ABSTRACT

This chapter engages in close reading of Javier Abelardo Gómez-Navarrete’s In lu’um / Mi tierra [My Land], and argues that the poem re-signifies the Peninsula from Yucatán to lu’um, the Maya term for “land”. The lu’um has different affordances for human development to Yucatán, and so the reconstitution of place sets the precedent for a reconstitution of humanity (developed in the parallel chapter in Part 2, Chapter 6). Through close attention to cultural and geographical references, and comparison of the Maya and Spanish versions, the chapter reveals the poem to be highly ambiguous in its simultaneous references to life and death.

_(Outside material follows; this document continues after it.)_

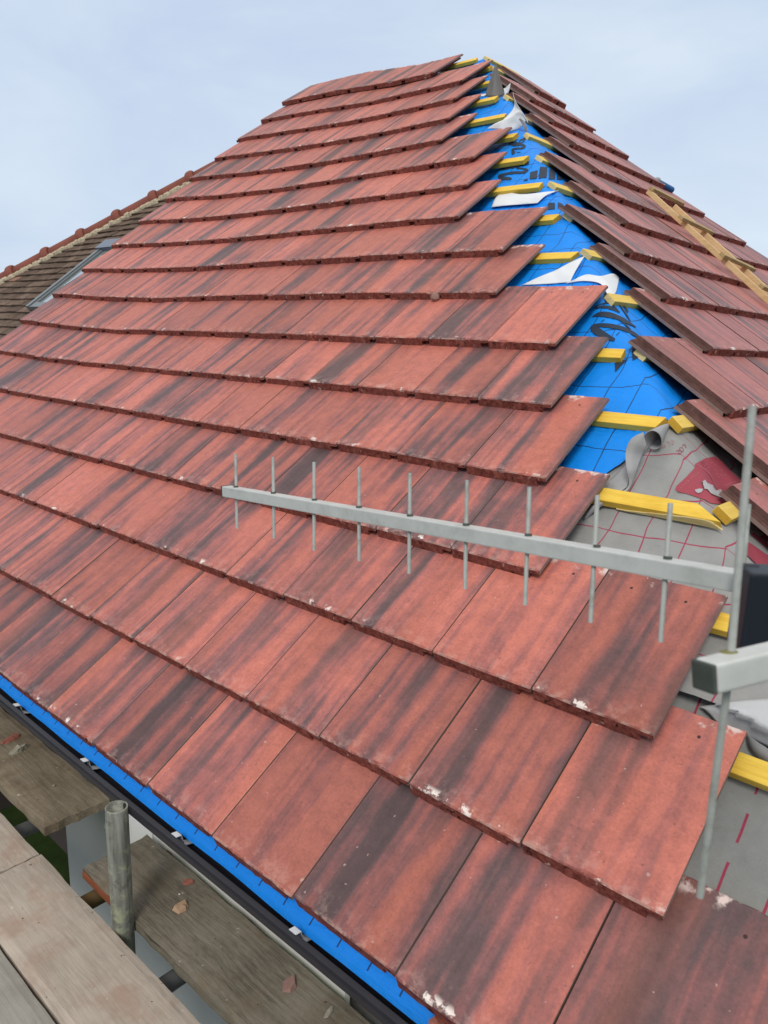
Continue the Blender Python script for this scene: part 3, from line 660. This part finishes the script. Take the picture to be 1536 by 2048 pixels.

The chapter demonstrates how this ambiguity is an expression of cyclicity, whereby the co-constitution of land and humanity (habitat and inhabitant) is enacted as an unfolding, self-renewing, event. By comparing my interpretations of the poem with those of another Maya writer, Wildernain Villegas, the chapter illustrates the dialogic, open-ended nature of literary inhabitation. The work of Villegas, a student of Gómez-Navarrete, features in Chapter 6, and so the first chapters of Parts 1 and 2 set the precedent for a constant dialogue between the two halves of the book, a reflection of the co-constitution of habitat and inhabitant.